Girard étendit ensuitel’analyse mimétique, réservée initialement à des personnages littéraires singuliers, à la lecture des grands mythes collectifs, des grands récits mis aux origines des sociétés anciennes ou modernes. Il affirma (La violence et le sacré, 1972) que les comportements imitatifs s’étendaient à la formation de groupes capables – par contagion du comportement des uns sur celui des autres – de désigner un bouc émissaire, une victime porteuse de la cause des drames divisant une société donnée, et sacrifiée pour ce motif même sur l’autel de la réunification de tous les autres.

Nombre de colloques, organisés par des sociétés savantes pour déterminer si ce processus est ou non universel, ont dû arbitrer les conflits entre girardiens et antigirardiens, les uns et les autres chargés de récits ethnographiques confirmant ou infirmant les thèses de Girard. Tout cela serait resté confiné aux querelles de chapelles universitaires si Girard n’avait agrandi son champ d’études à la théologie.

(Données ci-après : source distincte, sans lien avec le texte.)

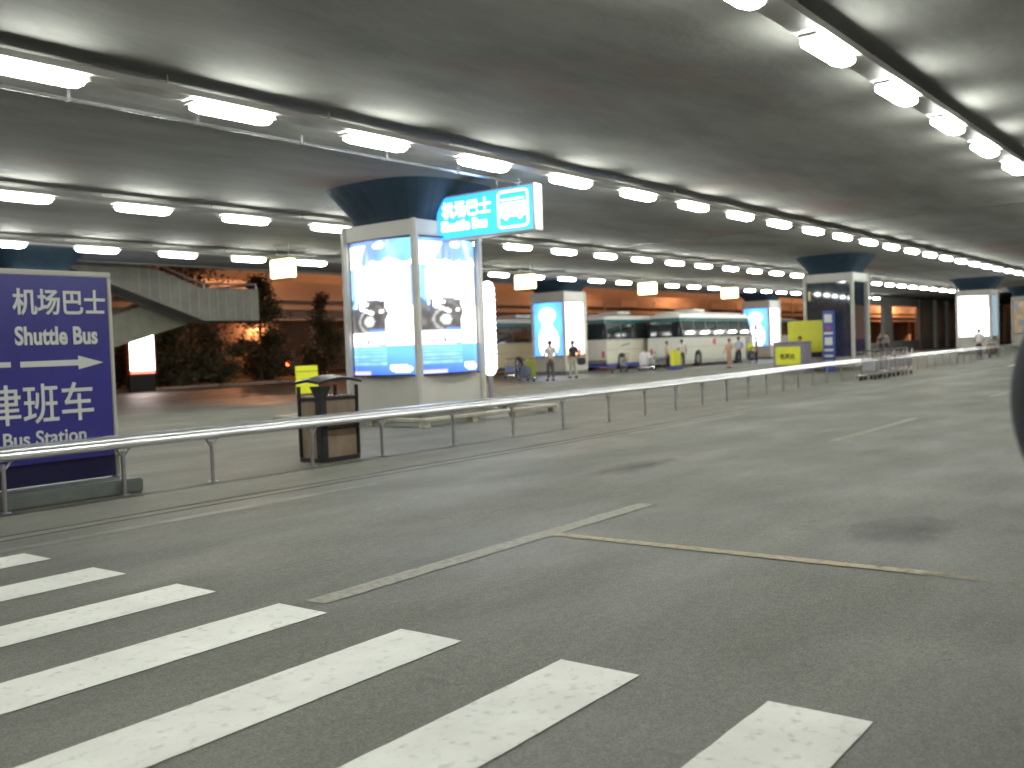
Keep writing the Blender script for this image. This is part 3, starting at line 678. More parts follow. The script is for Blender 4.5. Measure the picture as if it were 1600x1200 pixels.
# ------------------------------------------------------------------ buses
def bus(x, y, L, body, label, emblem=None, H=3.45, skirt=None, up=None, tint=None, ti=.13):
    b = empty('bus', (x, y, -0.012), label, 'bus', 'buses parked in a line behind the pillars')
    Wd = 2.45
    def sect(xx, z0, z1, inset, top=False):
        return [(xx, inset, z0), (xx, Wd - inset, z0), (xx, Wd - inset, z1), (xx, inset, z1)]
    # body below the windows; wheel arches cut as outline from the side
    wx = [L * .20, L * .76]; R_ = .56
    poly = [(0.0, .38)]
    for c in wx:
        poly.append((c - R_, .38))
        for k in range(1, 8): a = math.pi - math.pi * k / 8; poly.append((c + R_ * math.cos(a), .48 + .56 * math.sin(a)))
        poly.append((c + R_, .38))
    poly += [(L + .06, .38), (L + .10, .8), (L + .02, 1.25), (L - .05, 1.86), (.0, 1.86), (-.04, .8)]
    m = MB(); m.prism(poly, 0.0, Wd); o = m.build('body', body, b)
    m = MB(); m.box(wx[0] - R_, wx[0] + R_, .25, Wd - .25, .30, 1.3); m.box(wx[1] - R_, wx[1] + R_, .25, Wd - .25, .30, 1.3); m.build('wheel_well', M_black, o)
    m = MB(); m.box(.05, L, -.012, 0.0, 1.78, 1.82); m.box(.05, L, -.012, 0, 1.22, 1.245); m.build('trim_strip', M_steel, o)
    m = MB(); m.box(0.03, wx[0] - R_, .02, Wd - .02, .16, .375); m.box(wx[0] + R_, wx[1] - R_, .02, Wd - .02, .16, .375); m.box(wx[1] + R_, L, .02, Wd - .02, .16, .375)
    m.build('skirt', skirt or M_blue, b)
    # glasshouse
    slope = .42
    m = MB()
    m.loft([[(.03, .03, 1.861), (L - .07, .03, 1.861), (L - .07, Wd - .03, 1.861), (.03, Wd - .03, 1.861)], [(.06, .03 + ti, 2.84), (L - slope, .03 + ti, 2.84), (L - slope, Wd - .03 - ti, 2.84), (.06, Wd - .03 - ti, 2.84)]])
    m.build('window_band', tint or M_glass, b)
    for k in range(int(L / 1.7) + 1):
        xx = .08 + k * 1.7
        if xx > L - .7: break
        m = MB(); m.loft([[(xx, .005, 1.865), (xx + .07, .005, 1.865), (xx + .07, .0295, 1.865), (xx, .0295, 1.865)], [(xx, .005 + ti, 2.835), (xx + .07, .005 + ti, 2.835), (xx + .07, .0295 + ti, 2.835), (xx, .0295 + ti, 2.835)]]); m.build('window_pillar', pbr('bus_pillar', (.09, .11, .10), .4), b)
    m = MB(); m.prism([(.02, 2.842), (L - slope + .01, 2.842), (L - slope - .08, 3.08), (.04, 3.08)], .17, Wd - .17); m.build('upper_band', up or pbr('bus_teal', (.03, .12, .12), .25, coat=.5), b)
    m = MB(); rings = []
    for xx, dz in ((.03, -.12), (.25, 0), (L * .5, .02), (L - .9, 0), (L - .52, -.13)):
        rings.append([(xx, .15, 3.083), (xx, .19, 3.083 + .20 + dz * .7), (xx, .55, H - .07 + dz), (xx, Wd / 2, H + dz), (xx, Wd - .55, H - .07 + dz), (xx, Wd - .19, 3.083 + .20 + dz * .7), (xx, Wd - .15, 3.083)])
    m.loft(rings); m.build('roof', M_white, b, smooth=False)
    m = MB(); m.box(L * .25, L * .25 + 1.6, .5, Wd - .5, H - .02, H + .16); m.build('roof_unit', M_white, b, bevel=.05)
    for c in wx:
        for yy in (.03, Wd - .30):
            m = MB(); m.cyl((c, yy, .48), (c, yy + .27, .48), .48, 24); t = m.build('wheel', M_rubber, b, bevel=.03)
            m = MB(); m.cyl((c, yy - .012, .48), (c, yy, .48), .27, 20); m.cyl((c, yy - .03, .48), (c, yy - .012, .48), .11, 12); m.build('rim', M_steel, t)
    m = MB(); m.cyl((L + .085, .35, .75), (L + .13, .35, .75), .13, 14); m.build('headlight', M_chrome, b)
    m = MB(); m.cyl((L + .085, Wd - .35, .75), (L + .13, Wd - .35, .75), .13, 14); m.build('headlight', M_chrome, b)
    for yy in (.18, Wd - .34):
        m = MB(); m.box(-.06, -.025, yy, yy + .16, .75, 1.15); m.build('tail_light', M_red, b)
    m = MB(); m.box(-.14, -.03, .05, Wd - .05, .40, .62); m.build('bumper', M_steel, b, bevel=.02)
    m = MB(); m.box(L + .07, L + .20, .05, Wd - .05, .40, .62); m.build('bumper', M_steel, b, bevel=.02)
    m = MB(); m.box(-.03, .031, .25, Wd - .25, 1.95, 2.7); m.build('rear_window', M_glass, b)
    m = MB(); m.path([(L - .3, .02, 2.9), (L + .05, -.16, 2.75), (L + .08, -.18, 2.6)], .02, 6); m.box(L + .03, L + .10, -.26, -.1, 2.2, 2.6); m.build('mirror', M_black, b)
    m = MB(); m.box(L - 1.35, L - .62, -.010, -.001, .42, 1.77); m.build('door', pbr('door_grey', (.25, .27, .26), .4), b)
    if emblem:
        m = MB(); m.cyl((L * .42, -.012, 1.52), (L * .42, -.001, 1.52), .22, 24); m.build('emblem', emblem, b)
        m = MB(); m.cyl((L * .42, -.018, 1.52), (L * .42, -.0125, 1.52), .09, 16); m.build('emblem_centre', pbr('pale_pink', (.5, .25, .27)), b)
    return b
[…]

Les christianismes sont, selon lui, les seules religions à proclamer que la victime expiatoire – le Christ crucifié – est innocente et non coupable. Et les seules à dire que, de ce fait, tous les processus de victimisation sont dépassés puisqu’un fils de Dieu fait homme s’est victimisé une fois pour toutes, à la place de tous les boucs émissaires à venir.

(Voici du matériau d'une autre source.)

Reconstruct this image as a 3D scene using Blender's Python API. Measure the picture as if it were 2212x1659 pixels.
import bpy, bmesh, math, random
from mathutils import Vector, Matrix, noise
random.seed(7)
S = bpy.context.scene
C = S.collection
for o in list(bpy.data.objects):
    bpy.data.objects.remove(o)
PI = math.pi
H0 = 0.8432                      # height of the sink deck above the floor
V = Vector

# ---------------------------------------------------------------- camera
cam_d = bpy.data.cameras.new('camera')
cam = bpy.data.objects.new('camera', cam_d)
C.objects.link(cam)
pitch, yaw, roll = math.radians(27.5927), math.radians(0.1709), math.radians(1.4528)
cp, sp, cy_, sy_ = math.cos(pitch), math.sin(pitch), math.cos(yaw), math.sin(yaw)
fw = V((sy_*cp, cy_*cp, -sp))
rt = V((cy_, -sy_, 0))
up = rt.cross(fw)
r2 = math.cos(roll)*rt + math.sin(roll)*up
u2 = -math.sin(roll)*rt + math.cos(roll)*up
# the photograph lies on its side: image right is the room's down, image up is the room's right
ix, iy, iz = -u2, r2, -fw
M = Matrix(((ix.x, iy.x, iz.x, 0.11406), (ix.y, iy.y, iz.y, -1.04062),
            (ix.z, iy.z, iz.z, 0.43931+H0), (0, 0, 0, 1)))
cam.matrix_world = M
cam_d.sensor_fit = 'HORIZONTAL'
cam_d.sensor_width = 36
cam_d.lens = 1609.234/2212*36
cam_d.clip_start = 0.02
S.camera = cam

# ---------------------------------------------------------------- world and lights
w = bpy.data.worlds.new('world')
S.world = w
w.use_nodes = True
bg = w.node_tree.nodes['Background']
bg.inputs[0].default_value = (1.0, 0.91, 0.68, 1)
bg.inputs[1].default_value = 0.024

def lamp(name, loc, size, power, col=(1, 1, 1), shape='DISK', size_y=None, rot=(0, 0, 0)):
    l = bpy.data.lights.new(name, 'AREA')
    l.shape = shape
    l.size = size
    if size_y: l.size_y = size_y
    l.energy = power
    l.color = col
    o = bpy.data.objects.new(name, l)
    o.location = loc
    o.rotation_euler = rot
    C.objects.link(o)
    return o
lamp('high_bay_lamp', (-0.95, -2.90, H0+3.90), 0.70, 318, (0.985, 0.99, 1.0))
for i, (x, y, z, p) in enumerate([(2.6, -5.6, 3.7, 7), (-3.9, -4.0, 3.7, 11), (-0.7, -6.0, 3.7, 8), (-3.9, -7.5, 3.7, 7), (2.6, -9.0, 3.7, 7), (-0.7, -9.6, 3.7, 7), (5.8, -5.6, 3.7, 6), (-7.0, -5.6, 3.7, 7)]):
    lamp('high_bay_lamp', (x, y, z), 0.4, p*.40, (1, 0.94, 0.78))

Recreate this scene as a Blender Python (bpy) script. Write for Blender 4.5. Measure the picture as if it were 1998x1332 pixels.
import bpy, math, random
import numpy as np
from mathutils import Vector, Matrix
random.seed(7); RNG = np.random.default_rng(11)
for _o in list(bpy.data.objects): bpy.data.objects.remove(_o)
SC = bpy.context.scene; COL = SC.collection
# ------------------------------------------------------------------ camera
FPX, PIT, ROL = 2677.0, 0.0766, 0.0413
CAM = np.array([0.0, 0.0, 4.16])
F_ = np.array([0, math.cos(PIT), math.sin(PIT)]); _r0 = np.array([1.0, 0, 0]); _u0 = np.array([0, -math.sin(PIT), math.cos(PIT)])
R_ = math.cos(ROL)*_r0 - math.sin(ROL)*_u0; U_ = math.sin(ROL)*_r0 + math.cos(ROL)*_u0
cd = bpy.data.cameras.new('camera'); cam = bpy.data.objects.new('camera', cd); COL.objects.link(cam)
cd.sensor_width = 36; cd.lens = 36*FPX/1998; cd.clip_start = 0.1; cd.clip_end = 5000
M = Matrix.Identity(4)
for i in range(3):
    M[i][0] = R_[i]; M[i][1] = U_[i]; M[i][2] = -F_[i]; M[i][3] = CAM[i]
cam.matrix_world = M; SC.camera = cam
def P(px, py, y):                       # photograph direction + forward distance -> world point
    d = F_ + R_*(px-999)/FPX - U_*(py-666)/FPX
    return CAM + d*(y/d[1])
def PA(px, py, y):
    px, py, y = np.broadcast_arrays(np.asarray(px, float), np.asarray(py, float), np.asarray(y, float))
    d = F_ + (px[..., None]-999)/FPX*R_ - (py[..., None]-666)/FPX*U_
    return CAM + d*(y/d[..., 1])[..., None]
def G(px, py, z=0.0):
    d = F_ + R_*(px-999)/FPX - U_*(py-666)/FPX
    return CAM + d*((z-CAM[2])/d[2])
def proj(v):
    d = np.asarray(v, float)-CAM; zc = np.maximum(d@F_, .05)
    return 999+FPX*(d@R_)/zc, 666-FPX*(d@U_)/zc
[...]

Cette extension des thèses de Girard posait deux problèmes. Le premier, c’est qu’en intégrant des données théologiques, il quittait le strict domaine de l’anthropologie et réservait l’usage de ses analyses aux seuls dévots des religions chrétiennes. Le second, c’est qu’il reléguait dans les oubliettes universitaires l’un de ses prédécesseurs, Arthur Maurice Hocart (1883-1939), moins ambitieux quant à la théologie des processus victimaires, mais très nourri de lettres classiques et ethnologiques. Dans des ouvrages peu réédités (Au commencement était le rite, La Découverte, 2005), Hocart avait montré que les mises en scène victimaires fonctionnent dans les récits d’origine de sociétés humaines, plus que dans les processus réels de leur actualisation qui, eux, relèvent de rites et de rapports de pouvoir.

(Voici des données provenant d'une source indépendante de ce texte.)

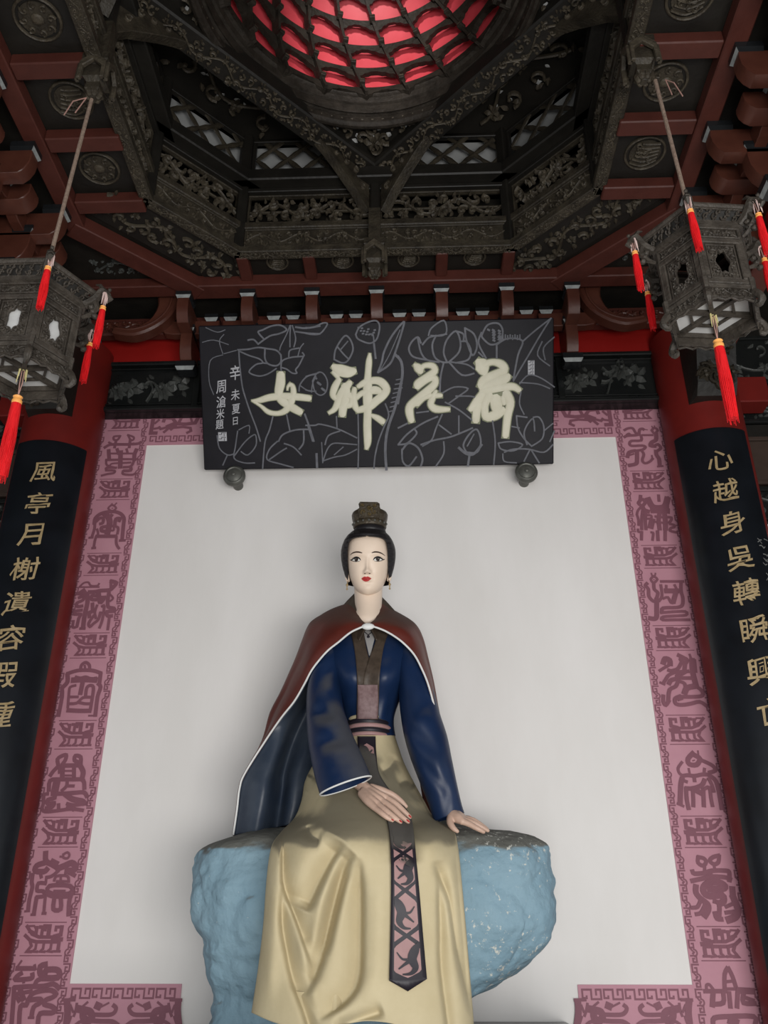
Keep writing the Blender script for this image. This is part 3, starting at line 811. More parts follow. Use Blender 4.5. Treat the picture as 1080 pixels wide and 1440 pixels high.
# dome
z1 = z0+.150; HD = .80
def dome_pt(R, ph, th): return Vector((R*cos(ph)*cos(th), YC+R*cos(ph)*sin(th), z1+HD/.78*R*sin(ph)))
mb = MB(); n, m = 72, 22; vs = []
for i in range(m+1):
    ph = radians(-6+92*i/m)
    for k in range(n): vs.append(dome_pt(.86, ph, 2*pi*k/n))
mb.add(vs, [(i*n+k, i*n+(k+1) % n, (i+1)*n+(k+1) % n, (i+1)*n+k)[::-1] for i in range(m) for k in range(n)])
mb.build('dome_shell', M_DOME, CA, smooth=True)
NS = 20; TW = .42; dph = radians(10.4); ph0 = radians(3.0)
def th_at(k, ph): return 2*pi*(k+.15)/NS+TW*ph
ROWS = 7
for k in range(NS):
    mb = MB(); rings = []
    for i in range(14):
        ph = radians(-1)+radians(76)*i/13; th = th_at(k, ph); hw = .011/max(.25, cos(ph))
        rings.append([dome_pt(.80, ph, th-hw*1.1), dome_pt(.80, ph, th+hw*1.1), dome_pt(.735, ph, th+hw), dome_pt(.735, ph, th-hw)])
    mb.k = 0; mb.loft(rings)
    for j in range(ROWS):
        ph = ph0+(j+.05)*dph; th = th_at(k, ph); c = dome_pt(.728, ph+.01, th)
        F = frame(c, (-sin(th), cos(th), 0), (0, 0, 1)); F = (F[0], F[1], F[2], Vector((-cos(th), -sin(th), 0)))
        mb.k = 0; mb.cbox(F, -.016, .016, -.012, .014, -.03, .012, .003)
        mb.k = 1; mb.cbox(F, -.012, .012, .002, .010, .006, .0135, 0)
    mb.build('spiral_rib', [M_RIB, M_CARVE2], CA)
for j in range(ROWS):
    pb = ph0+j*dph
    for k in range(NS):
        mb = MB(); q = 12; Rr = (.80, .765); rings = []
        for u in range(q+1):
            t = u/q; ph_t = pb+dph*.08
            lob = max(0, 1-abs(t-.5)*2.25)
            cut = 0 if lob <= 0 else (.30 if lob < .35 else (.62 if lob < .7 else .80))
            low = pb-dph*.30+dph*.26*cut-dph*.12*(abs(t-.5)*2)**2
            # low: underside, lobed like a cloud ; top flat
            def P(R, ph): return dome_pt(R, ph, th_at(k, ph)+2*pi/NS*t)
            rings.append([P(Rr[0], low), P(Rr[0], ph_t), P(Rr[1], ph_t), P(Rr[1], low)])
        mb.loft(rings); mb.build('cloud_bracket', M_RIB, CA)

# pendants under the caisson rim (mid-sides)
def pendant(x, y, label, ang=0):
    t = empty('pendant', (x, y, ZC-.12), label, 'pendant')
    c, s_ = cos(ang), sin(ang)
    mb = MB(); sq4 = lambda r, z: [(x+r*(c*a-s_*b), y+r*(s_*a+c*b), z) for a, b in ((-1, -1), (1, -1), (1, 1), (-1, 1))]
    mb.loft([sq4(.035, ZC+.3), sq4(.035, ZC+.05), sq4(.06, ZC+.04), sq4(.06, ZC+.0), sq4(.045, ZC-.02), sq4(.048, ZC-.10), sq4(.03, ZC-.12), sq4(.034, ZC-.16), sq4(.012, ZC-.20)])
    mb.build('post', M_CARVE, t)
    for q in range(4):
        a = ang+q*pi/2; n_ = Vector((sin(a), -cos(a), 0)); u = Vector((cos(a), sin(a), 0))
        F = frame(Vector((x, y, ZC-.11))+n_*.056, u, (0, 0, 1))
        mb = MB(); mb.prism(F, [(-.058, .0), (-.035, -.02), (-.035, .05), (0, .085), (.035, .05), (.035, -.02), (.058, 0), (.058, .09), (0, .15), (-.058, .09)][::-1] if False else [(-.062, -.03), (-.044, -.03), (-.042, .05), (0, .09), (.042, .05), (.044, -.03), (.062, -.03), (.06, .08), (0, .135), (-.06, .08)], 0, .018, .004)
        mb.build('carved_hood', M_CARVE2, t)
    mb = MB()
    for q in range(6): a = q*pi/3; mb.blob((x+.022*cos(a), y+.022*sin(a), ZC-.17), (.018, .018, .03), 6, 5)
    mb.build('lotus_bud', M_CARVE2, t, kind='stuff')
    return t
pendant(0, YC+B8-.035, 'dark carved hooded pendant hanging over the middle of the plaque')
pendant(-1.215, YC+.0, 'carved pendant at the caisson rim holding the left lantern rope', 0)
pendant(1.245, YC+.0, 'carved pendant at the caisson rim holding the right lantern rope', 0)
# ================================================================ MAUVE BORDER (print on the white wall)
WB, WI, ZT, ZB, ZTB = 1.749, 1.437, EYE+2.7161, EYE-.1988, EYE+2.9934
BW = WB-WI
YP = WY-.006
FB = frame((0, YP, 0), (1, 0, 0), (0, 0, 1))
def strip(x0, x1, z0, z1, label):
    mb = MB(); mb.cbox(FB, x0, x1, z0, z1, -.006, 0, 0)
    o = mb.build('border_strip', M_PINK); return tag(o, label, 'wall border', 'mauve border strips round the white panel')
zlow = EYE-.72
BS = {-1: strip(-WB, -WI, zlow, ZTB, 'tall mauve border strip with plum beast glyphs, left of the white panel'),
      1: strip(WI, WB, zlow, ZTB, 'tall mauve border strip with plum beast glyphs, right of the white panel')}
xe = at(256, 1384, WY).x; xs_ = at(812, 1386, WY).x
BT = strip(-WI, WI, ZT, ZTB, 'mauve border strip with key pattern along the top, mostly hidden by the plaque')
BL = strip(-WI, xe, ZB-BW*.93, ZB, 'short mauve border tab with key pattern at the lower left')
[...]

Ainsi vaut-il mieux, par exemple pour comprendre la répression menée contre les opposants lyonnais ou vendéens à la Révolution française, passer par des analyses de rapports de forces plutôt que par des récits qui, pour émouvant qu’ils soient, valent plus par leurs qualités littéraires que par leur éclairage sur l’enchaînement des événements. Pour rester dans la même époque historique, si Louis XVI avait vraiment joué un rôle de victime expiatoire au sens décrit par Girard, la réconciliation de la société française avec elle-même aurait dû suivre la montée du roi sur l’échafaud (21 janvier 1793), plutôt que d’ouvrir vers cette période de Terreur qui fut l’exact contraire d’une fraternisation.

Au total, Girard et surtout nombre de ses disciples trop pressés ont montré une fois de plus que des outils à portée limitée (le mimétisme des personnages, analysé en littérature) peuvent, par généralisation, rencontrer de grands succès du fait des facilités qu’ils offrent au désir (universitaire ? mimétique ?) de tout comprendre avec peu de notions de base. Les marxistes ont connu des succès comparables avec leurs thèses simplifiées relatives à la lutte des classes. Mais les retours à la réalité sont souvent désenchantés : les outils de la compréhension ne sont pas les mêmes que ceux de l’action ; ils n’en permettent le plus souvent qu’une parodie, plaisante pour les universitaires mais difficile ou impossible à contrôler dans les sociétés réelles.